1. US electric car sales are only up because of model Y sales. This means normal people still aren't buying electric cars, just the rich re-upping their Tesla leases, buying a second for their significant other, and the occasional others probably buying a second car that's electric. Europe and China have EV surges, but I know nothing about their driving styles vs the US's. EV sales in USA (+4 % y/y) outperformed the auto-market (-15 % y/y) mostly from the introduction of the Model-Y. ev-volumes.com
2. If we're waiting for electric chargers to be added to apartment buildings and office parking structures, we're going to be waiting a long long long time. They may be added to AAA structures in big metro areas but what's the expense of adding a charger to every single parking place in every single apartment building?
Some apartments in my area don't even include an assigned parking spot, you have to pay an extra $100 a month. Also most apartments in my area were built in the 60s and 70s with natural gas heat, dryers, and stoves, so a 2 bedroom apartment may only get a 60A service. I can't imagine the upgrade cost from the utility to increase the street transformer to double the apartment building's mains service.

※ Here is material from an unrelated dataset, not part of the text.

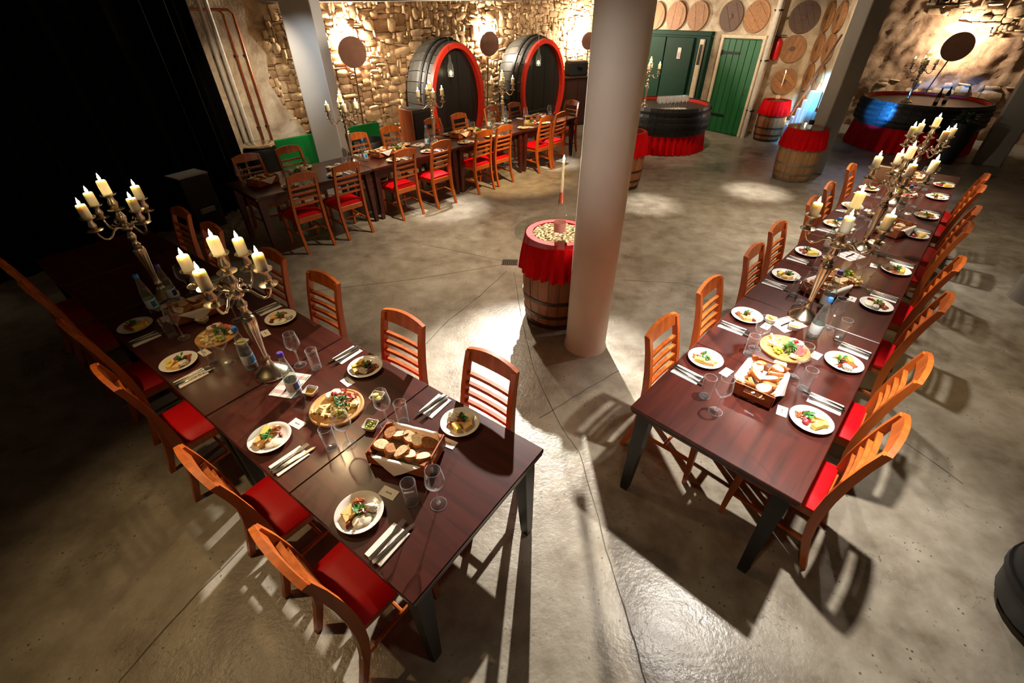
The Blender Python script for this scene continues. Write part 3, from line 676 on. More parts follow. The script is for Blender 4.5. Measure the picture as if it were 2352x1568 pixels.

And office parking? If they're going to put super chargers in lots packed so full they're valet only, maybe they could just build another story to the garage so it doesn't fill up by 8:30am.
What I'm getting at is if electric cars are truly supposed to be the future, it will have to be much more accessible to the consumer. If someone scrapes by every 10 years to buy a used car that's under $15k that will last them another 10 years with little to no maintenance, how could they possibly afford to also choose an apartment or office that happens to include charging.
The solution to gasoline needs to be as easy as gasoline. Easy to travel, easy to commute, easy to park, easy for old people, easy for old houses, easy for rural areas, easy for dense metros.
I live in california and PG&E can't even keep the power on. Maybe tesla can afford to build out their electric network using stockholder's funds but if every house on every street doubled their electric need, we're all screwed.